Server computers for web applications are typically configured from
systems based from commodity processors. To gain sufficient power, these
processors are in systems connected by shared memory (SMP) interconnects
and/or aggregated into cluster computers connected by fast Ethernet or
similar interfaces.
In this talk, I will explain why, from the point of view of
web servers (and for that matter any transaction-oriented application),
this is not only inefficient in
terms of up-front costs but ongoing energy costs. This arises for a
number of reasons: firstly the processors have a high clock speed, which
causes high power consumption, but gives little compensating benefit for
transactional applications. Secondly, much of the processor's chip area
(and power consumption) is oriented towards extracting a high-degree
instruction-level parallelism, which cannot be utilized for web applications.
Thirdly, these systems waste energy because they are comprised
of many disks connected by interconnects.

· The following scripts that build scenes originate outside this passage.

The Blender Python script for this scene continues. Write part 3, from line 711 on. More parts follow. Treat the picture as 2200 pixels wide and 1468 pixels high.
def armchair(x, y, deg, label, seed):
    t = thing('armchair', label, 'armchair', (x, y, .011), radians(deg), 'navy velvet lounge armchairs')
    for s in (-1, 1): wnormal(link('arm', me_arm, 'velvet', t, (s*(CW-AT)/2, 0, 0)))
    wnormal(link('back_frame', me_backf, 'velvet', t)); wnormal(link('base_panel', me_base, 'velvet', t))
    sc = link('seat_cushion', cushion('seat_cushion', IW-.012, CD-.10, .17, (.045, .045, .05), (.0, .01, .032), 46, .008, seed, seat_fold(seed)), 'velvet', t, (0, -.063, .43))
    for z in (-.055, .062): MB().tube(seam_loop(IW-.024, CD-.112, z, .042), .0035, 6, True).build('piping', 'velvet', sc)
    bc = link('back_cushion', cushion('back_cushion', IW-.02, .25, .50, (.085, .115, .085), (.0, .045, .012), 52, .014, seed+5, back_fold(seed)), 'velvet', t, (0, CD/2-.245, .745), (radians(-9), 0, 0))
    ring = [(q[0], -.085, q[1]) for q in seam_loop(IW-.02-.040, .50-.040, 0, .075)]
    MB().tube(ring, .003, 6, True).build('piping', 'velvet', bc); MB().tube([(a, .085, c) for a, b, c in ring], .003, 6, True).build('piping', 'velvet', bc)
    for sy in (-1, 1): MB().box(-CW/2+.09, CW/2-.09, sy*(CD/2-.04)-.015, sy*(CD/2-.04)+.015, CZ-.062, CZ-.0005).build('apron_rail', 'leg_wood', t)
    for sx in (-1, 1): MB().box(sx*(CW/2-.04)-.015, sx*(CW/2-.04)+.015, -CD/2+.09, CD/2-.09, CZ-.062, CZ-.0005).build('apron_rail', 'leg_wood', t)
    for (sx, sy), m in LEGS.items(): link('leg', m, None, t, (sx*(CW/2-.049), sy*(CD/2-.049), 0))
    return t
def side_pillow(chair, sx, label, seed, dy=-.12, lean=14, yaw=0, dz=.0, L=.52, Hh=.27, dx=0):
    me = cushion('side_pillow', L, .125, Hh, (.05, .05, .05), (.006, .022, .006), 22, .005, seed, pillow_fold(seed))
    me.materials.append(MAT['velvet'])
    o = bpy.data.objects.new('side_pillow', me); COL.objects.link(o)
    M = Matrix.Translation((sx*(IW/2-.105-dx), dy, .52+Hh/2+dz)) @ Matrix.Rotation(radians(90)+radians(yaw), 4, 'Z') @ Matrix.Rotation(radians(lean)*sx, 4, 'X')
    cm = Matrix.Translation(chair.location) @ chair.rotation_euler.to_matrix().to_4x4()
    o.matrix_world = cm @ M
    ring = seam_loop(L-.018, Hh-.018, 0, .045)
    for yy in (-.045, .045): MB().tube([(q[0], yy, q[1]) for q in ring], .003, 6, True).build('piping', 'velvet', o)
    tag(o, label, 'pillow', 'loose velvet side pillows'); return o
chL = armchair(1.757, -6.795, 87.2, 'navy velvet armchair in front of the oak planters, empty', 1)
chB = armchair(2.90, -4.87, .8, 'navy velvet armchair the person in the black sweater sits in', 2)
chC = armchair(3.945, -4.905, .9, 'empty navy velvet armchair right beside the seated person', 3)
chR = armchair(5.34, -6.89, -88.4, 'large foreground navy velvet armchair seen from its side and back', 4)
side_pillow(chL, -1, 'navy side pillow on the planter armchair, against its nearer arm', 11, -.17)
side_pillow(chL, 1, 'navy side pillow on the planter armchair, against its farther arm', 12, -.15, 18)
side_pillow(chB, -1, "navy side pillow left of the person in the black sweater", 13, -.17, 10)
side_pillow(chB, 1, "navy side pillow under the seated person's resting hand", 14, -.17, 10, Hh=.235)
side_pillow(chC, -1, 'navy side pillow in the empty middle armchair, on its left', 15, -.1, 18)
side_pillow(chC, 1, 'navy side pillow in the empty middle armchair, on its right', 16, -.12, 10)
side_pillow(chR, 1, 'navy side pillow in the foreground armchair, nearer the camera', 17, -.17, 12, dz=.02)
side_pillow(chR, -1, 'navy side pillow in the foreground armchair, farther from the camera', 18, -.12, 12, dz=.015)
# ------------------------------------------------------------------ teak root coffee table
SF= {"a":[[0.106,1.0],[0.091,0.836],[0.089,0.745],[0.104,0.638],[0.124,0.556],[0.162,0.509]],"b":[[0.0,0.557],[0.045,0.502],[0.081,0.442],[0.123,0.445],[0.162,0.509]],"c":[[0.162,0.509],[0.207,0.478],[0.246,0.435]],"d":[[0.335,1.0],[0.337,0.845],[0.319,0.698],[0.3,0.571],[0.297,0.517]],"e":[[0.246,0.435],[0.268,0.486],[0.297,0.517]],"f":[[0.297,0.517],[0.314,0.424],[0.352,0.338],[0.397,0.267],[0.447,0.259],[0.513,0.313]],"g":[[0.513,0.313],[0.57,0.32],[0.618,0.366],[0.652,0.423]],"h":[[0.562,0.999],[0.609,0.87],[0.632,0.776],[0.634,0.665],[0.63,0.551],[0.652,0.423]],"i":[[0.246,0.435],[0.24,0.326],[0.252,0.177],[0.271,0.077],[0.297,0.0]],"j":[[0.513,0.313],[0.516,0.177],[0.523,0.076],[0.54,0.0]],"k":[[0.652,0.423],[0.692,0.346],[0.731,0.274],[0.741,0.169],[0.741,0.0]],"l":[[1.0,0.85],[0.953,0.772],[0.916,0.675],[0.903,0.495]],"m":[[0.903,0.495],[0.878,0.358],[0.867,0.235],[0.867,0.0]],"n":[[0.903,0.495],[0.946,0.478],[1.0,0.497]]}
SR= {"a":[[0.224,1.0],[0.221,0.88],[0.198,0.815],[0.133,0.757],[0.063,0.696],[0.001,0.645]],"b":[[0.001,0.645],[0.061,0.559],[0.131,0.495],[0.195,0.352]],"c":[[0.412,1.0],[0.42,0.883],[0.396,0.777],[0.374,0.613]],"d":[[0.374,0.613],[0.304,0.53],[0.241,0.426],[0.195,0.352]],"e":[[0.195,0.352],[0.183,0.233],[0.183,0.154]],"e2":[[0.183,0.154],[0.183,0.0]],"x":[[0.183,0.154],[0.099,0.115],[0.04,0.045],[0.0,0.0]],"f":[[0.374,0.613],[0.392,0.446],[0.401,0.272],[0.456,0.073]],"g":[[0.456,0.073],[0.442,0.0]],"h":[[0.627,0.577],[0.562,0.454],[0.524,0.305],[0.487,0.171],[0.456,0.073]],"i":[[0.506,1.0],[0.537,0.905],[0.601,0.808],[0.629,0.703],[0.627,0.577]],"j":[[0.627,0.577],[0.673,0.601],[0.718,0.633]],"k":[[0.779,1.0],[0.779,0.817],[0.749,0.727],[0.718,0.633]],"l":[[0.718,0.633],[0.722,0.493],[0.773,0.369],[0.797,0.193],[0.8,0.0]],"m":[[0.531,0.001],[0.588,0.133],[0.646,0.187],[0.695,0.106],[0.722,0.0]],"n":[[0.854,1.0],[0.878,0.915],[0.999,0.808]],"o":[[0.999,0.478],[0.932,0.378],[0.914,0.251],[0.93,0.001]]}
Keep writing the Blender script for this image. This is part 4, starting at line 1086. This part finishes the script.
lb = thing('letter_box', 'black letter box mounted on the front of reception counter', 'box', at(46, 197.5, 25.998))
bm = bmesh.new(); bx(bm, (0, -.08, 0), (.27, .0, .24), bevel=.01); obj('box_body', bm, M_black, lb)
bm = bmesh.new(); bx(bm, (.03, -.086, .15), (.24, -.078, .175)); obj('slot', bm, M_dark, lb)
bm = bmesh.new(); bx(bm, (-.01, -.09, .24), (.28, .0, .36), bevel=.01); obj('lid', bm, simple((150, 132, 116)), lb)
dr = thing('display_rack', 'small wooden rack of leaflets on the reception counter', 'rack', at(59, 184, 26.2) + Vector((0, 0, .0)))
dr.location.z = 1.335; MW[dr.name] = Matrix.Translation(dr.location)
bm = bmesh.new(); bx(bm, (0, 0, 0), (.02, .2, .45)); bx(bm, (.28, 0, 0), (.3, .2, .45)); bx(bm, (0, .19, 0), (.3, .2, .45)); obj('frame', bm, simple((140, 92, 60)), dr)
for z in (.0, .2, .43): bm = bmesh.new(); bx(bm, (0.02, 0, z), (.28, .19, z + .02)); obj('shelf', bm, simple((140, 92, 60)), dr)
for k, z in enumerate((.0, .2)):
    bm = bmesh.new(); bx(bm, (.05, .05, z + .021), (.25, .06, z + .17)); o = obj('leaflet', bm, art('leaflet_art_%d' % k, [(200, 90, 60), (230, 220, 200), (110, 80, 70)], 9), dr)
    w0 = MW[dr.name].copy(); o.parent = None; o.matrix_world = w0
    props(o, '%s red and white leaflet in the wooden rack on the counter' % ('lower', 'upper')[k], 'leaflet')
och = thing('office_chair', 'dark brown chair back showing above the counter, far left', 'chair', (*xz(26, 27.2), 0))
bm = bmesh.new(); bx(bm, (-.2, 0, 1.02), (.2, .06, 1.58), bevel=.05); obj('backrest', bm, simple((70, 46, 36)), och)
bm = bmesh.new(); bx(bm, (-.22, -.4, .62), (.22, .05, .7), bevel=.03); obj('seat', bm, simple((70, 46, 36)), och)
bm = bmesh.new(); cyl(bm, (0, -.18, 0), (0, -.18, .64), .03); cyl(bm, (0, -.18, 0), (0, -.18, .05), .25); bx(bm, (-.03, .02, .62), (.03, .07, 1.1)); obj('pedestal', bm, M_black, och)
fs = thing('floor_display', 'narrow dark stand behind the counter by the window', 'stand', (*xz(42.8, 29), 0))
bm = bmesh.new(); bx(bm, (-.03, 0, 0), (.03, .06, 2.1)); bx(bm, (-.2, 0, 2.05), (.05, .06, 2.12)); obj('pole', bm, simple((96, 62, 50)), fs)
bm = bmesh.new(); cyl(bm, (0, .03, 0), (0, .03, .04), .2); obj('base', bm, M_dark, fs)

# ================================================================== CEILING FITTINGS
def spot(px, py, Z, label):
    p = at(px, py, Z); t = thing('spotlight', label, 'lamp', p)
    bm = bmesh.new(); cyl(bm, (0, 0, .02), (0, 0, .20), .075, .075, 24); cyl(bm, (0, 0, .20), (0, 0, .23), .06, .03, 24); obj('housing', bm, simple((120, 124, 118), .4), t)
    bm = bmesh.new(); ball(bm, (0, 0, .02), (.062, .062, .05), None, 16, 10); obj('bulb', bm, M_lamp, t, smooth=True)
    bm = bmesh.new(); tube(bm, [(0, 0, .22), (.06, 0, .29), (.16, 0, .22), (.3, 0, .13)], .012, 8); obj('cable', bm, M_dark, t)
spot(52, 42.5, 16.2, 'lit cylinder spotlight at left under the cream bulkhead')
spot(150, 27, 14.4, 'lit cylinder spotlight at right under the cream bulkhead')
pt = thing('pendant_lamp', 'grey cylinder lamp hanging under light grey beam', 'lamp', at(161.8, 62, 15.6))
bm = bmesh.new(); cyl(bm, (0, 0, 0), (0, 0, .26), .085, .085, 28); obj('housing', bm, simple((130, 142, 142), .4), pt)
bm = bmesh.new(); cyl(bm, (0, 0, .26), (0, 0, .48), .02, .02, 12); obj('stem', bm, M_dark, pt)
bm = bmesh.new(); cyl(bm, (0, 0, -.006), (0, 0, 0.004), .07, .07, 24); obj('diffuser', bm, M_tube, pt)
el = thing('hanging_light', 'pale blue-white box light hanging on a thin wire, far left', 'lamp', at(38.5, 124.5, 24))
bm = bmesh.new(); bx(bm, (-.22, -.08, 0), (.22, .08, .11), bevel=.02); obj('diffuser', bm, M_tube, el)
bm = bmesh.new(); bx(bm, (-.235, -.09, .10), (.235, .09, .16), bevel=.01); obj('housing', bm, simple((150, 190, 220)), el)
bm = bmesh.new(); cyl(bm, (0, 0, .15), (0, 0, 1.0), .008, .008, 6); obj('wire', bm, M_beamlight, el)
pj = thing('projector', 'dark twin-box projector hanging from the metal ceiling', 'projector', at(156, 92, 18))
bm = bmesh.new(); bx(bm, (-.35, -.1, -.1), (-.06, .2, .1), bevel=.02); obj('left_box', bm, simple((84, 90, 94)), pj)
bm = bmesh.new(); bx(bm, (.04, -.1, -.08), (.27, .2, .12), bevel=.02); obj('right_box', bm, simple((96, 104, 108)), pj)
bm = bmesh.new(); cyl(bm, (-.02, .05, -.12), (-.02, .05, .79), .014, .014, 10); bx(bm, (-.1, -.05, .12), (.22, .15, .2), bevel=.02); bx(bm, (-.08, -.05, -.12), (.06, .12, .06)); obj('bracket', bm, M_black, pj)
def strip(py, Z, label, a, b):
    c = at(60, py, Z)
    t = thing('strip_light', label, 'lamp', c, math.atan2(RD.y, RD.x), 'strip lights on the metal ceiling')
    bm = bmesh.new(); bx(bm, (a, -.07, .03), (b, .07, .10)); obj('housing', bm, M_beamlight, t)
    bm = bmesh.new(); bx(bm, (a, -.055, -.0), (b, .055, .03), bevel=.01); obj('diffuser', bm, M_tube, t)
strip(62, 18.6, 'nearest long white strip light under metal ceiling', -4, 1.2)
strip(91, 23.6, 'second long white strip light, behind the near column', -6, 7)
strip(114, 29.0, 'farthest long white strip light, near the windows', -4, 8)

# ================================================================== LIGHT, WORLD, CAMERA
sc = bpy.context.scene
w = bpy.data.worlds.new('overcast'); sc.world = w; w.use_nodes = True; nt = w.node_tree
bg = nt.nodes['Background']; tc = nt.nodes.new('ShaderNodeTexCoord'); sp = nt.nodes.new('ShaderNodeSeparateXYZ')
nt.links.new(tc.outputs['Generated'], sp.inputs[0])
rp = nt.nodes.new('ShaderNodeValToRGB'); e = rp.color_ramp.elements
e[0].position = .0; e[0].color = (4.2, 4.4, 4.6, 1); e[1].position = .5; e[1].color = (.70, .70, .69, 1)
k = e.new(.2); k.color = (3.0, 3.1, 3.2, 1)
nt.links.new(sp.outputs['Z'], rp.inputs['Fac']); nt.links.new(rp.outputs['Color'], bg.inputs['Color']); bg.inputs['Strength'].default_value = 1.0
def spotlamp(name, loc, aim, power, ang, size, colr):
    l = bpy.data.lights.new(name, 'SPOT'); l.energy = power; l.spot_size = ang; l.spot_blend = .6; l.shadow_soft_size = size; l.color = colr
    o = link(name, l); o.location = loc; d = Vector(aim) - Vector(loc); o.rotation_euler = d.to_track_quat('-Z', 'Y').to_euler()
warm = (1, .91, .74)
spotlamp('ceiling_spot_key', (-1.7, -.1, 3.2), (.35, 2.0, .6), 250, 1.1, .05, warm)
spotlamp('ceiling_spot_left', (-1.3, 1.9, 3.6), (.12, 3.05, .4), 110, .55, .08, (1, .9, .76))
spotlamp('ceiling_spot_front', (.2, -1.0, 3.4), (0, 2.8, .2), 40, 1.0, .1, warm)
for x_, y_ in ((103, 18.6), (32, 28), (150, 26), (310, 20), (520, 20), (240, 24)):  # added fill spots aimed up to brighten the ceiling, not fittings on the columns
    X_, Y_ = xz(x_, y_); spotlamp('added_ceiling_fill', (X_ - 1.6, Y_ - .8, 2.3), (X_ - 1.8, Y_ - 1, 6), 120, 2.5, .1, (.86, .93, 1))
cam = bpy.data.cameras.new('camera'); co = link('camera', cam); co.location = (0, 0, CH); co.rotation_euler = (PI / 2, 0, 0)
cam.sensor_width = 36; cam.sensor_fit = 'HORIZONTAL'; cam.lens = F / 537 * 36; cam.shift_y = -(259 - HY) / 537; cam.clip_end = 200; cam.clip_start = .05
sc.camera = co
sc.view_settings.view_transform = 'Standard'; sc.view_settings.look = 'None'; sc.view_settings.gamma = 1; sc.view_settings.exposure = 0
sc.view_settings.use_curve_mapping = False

Finally, in most instances,
a single physical server system is devoted to a single or small numbers of
applications for an organization, even when the average demand for those
services is quite low.
I will then explain why the new wave of aggressive multicore /
multithreaded processors are, such as the T2 CoolThreads, are a much more
cost-effective solution for transaction-oriented applications. This is
because they are specifically designed to exploit the concurrency of
handling a large number of simultaneous transactions, while not wasting
chip area (and energy) on architectural features that bring no benefit
for these applications. By providing this processing power in a single
chip, a powerful server can be contained in a single rack unit, with a
relatively small number of disks and modest interconnection requirements.
When combined with the technology of virtualization, it is also
possible to consolidate different (logical) server systems on the
same physical server. With state-of-the-art virtualization providing
high degrees of security, such a configuration can
provides an efficient and flexible solution for meeting peak demand.